Cheap power is the key but I too believe that driverless technology is coming and sooner than some think.

That number is almost exactly correct.

http://www.census.gov/compendia/statab/2012/tables/12s0062.pdf

5 or more persons in a household is about 12 million out of 117 million or about 10 percent. Households with 1 or 2 people is about 70 million.

Families are probably still going to need a single person commuting vehicle as a second car.

Not quite what you are meaning here. 10% as the number of households with 5 or more members? Sure. But not sure how that informs on the question being discussed.

The question however is what percent vehicle purchases are turned off by having no fifth seat and will not require a third row of seating. 10% of households having 5 or more members does not answer that question. Two kids at home and I feel the need for both cars to seat 5. Had three kids at home and felt the same. Brief time all four were in the house (two years) and we did have one vehicle that could seat seven … and the other that could seat five.

Minivans currently have a 4.3% market shareof vehicle sales in the US. Yes there are a few SUVs that have a third row, the Honda Pilot (which we had owned) with its over 100K of sales a year pops right into mind, and a very very few station wagons with a third row. And an upscale minivan, like the Nissan Quest, starts to get into Tesla S range (the one with 125 miles range), which also seats 7 (if two are children) … sure it is not going to be the road trip car but as a Dad, I think that driving experience and style would make that a sacrifice worth making … and I know my kids would have preferred to be picked up in that than a Mommymobile or suburban assault vehicle!
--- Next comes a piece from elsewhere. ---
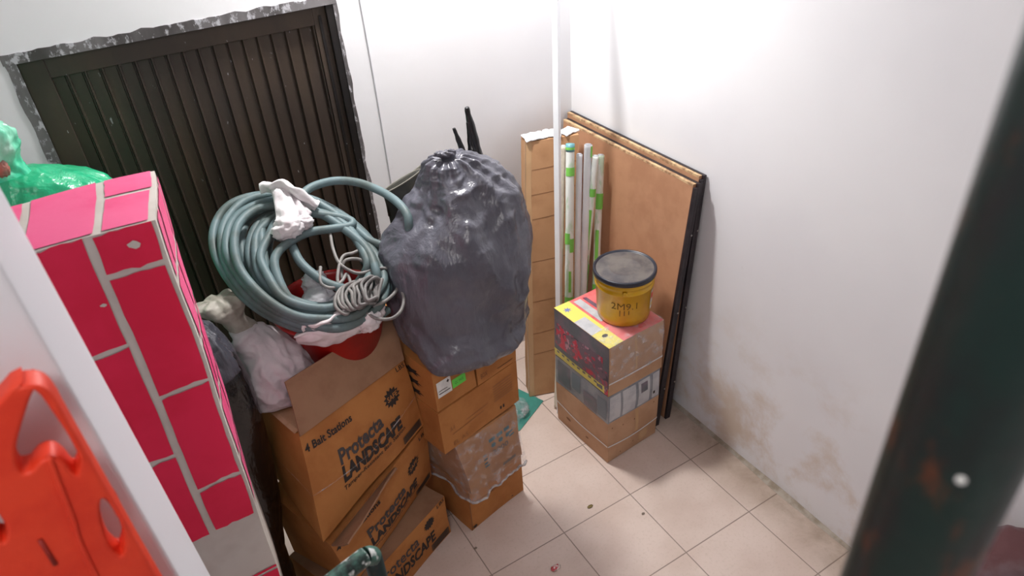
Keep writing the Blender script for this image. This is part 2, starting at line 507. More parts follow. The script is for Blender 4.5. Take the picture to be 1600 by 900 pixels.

Even the bigger families that have a seven seater vehicle have a seven seater. The other though still needs to be able to fit five in a pinch.

I don’t understand why you think everyone should drive a huge resource wasting vehicle, when most people don’t need or want a vehicle like that?

Which huge resource wasting vehicle do you think I think everyone should drive? The Tesla?? First it is not so resource wasting. Second I don’t think even I should drive it. But if I was someone who was going to buy a high end vehicle and needed to carry five adults and two kids around town, well I’d see that as better way to do it than a minivan.

My vehicle to be is the C-Max Energi.

To be mainstream the car needs to operate as any other car. When it’s low on energy you stop briefly and charge it up.

A car that has to sit all night to recharge is nothing but a commuter car.